R.O.A. General v. Salt Lake City


December 19, 2022

Utah Court of Appeals

2022 UT App 141 (click for full text of opinion)

The Utah Court of Appeals vacated a district court’s judgment for inverse condemnation in favor of a billboard owner whose relocation request was denied by the city, and remanded the case for further proceedings. 

R.O.A. General is the successor to Outfront Media LLC, formerly known as CBS Outdoor. In 2014, CBS applied to relocate its billboard to an adjacent lot along I-15 in Salt Lake City because its ground lease was about to expire, and additionally asked to increase the height of the relocated sign. CBS demolished its billboard shortly after making its request to avoid remaining on the land after the lease expiration. The stated basis for CBS’s request was Utah Code Section 72-7-510.5, which specifically addresses height adjustments. The City denied the request, but stated that CBS could modify its application to request relocation under Section 10-9a-511(3)(c)(i). CBS thereafter modified its relocation request to conform with section 511, stating it did so at the City’s invitation. Meanwhile, the City received a competing request to relocate another billboard to CBS’s location, and it could not approve both because of spacing requirements, and therefore approved the other request and denied CBS’s request. 

CBS appealed the City’s denial of the relocation request, which led to the Utah Supreme Court’s decision in Outfront Media LLC v. Salt Lake City (2017). In that case, CBS argued that the denial was an illegal use of eminent domain because the City did not follow the procedural steps of the eminent domain statute, and that state law otherwise required the City to approve the relocation, and the denial was arbitrary and capricious. In Outfront Media, the Utah Supreme Court upheld the denial, and rejected CBS’s argument that state law required approval of the relocation, clarifying that Utah Code Section 10-9a-513 gave a municipality the option of permitting a relocation, or denying it and paying just compensation. However, the Court’s opinion did not expressly state that the City was obligated to pay CBS compensation under the circumstances of this particular dispute.  

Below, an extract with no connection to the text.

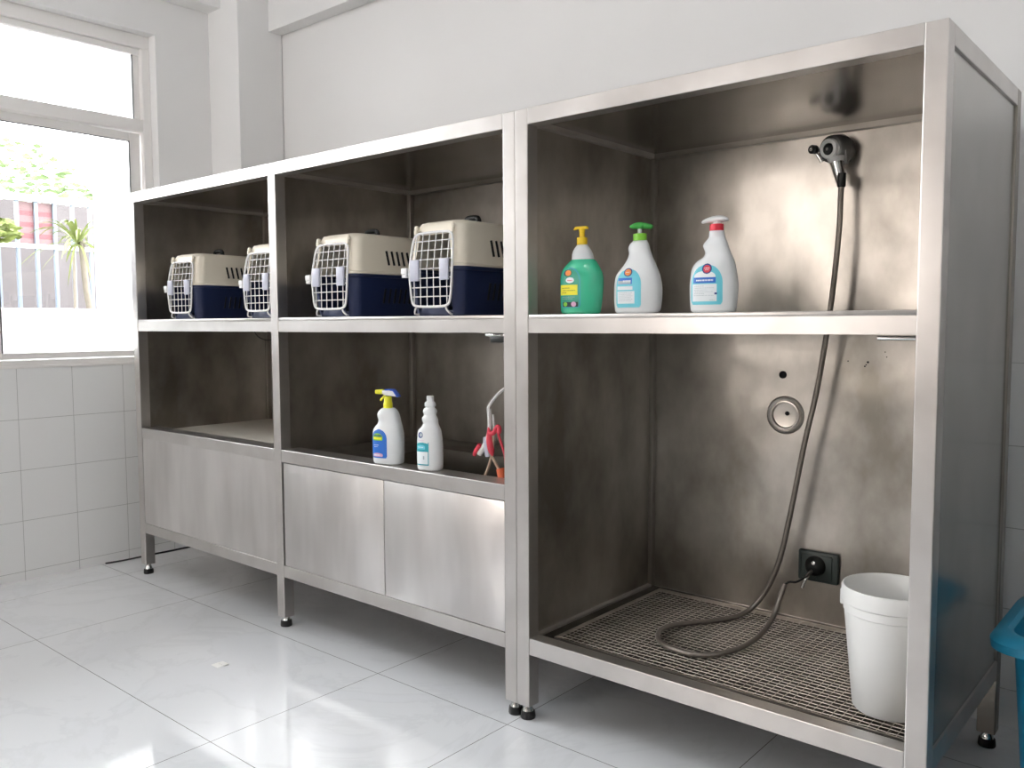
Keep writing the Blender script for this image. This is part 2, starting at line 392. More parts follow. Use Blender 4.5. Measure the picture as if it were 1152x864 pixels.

Following the Outfront Media opinion, CBS filed the present action against the City, seeking inverse condemnation and arguing that the City’s denial of its relocation entitled CBS to just compensation. The City moved for summary judgment, citing various reasons why CBS was not entitled to compensation. Particularly, the City argued that because CBS had already demolished its sign before making its request for relocation, it did not have an existing billboard to relocate and did not qualify for compensation. CBS opposed the motion, arguing that the City’s provided grounds for summary judgment were all a completely different basis for denial of CBS’s application, and these new reasons for denial should be precluded by judicial doctrines of judicial estoppel, equitable estoppel, res judicata, or should otherwise be considered to have been waived. The district court issued a decision denying the City’s motion, finding that the Outfront Media opinion established an undisputed factual background to mean that there was no dispute that CBS qualified for compensation, and interpreted the opinion to have determined that the City’s denial of CBS’s application required compensation. The district court thereafter entered a final order and judgment awarding compensation to CBS. The City appealed.

On appeal, the City argued that the district court erred in determining that Outfront Media resolved the question of whether denial of CBS’s application required compensation, and that in reaching its decision, the district court did not expressly apply a legal doctrine, and that the court erred in concluding that the City was estopped from raising statutory arguments that CBS did not qualify for compensation. The Utah Court of Appeals agreed that the district court had incorrectly interpreted Outfront Media as deciding that CBS was, in fact, entitled to compensation under the specific circumstances of this case, and that the City was precluded from raising statutory arguments in its motion for summary judgment. The Court of Appeals therefore vacated the court’s judgment and remanded for further proceedings.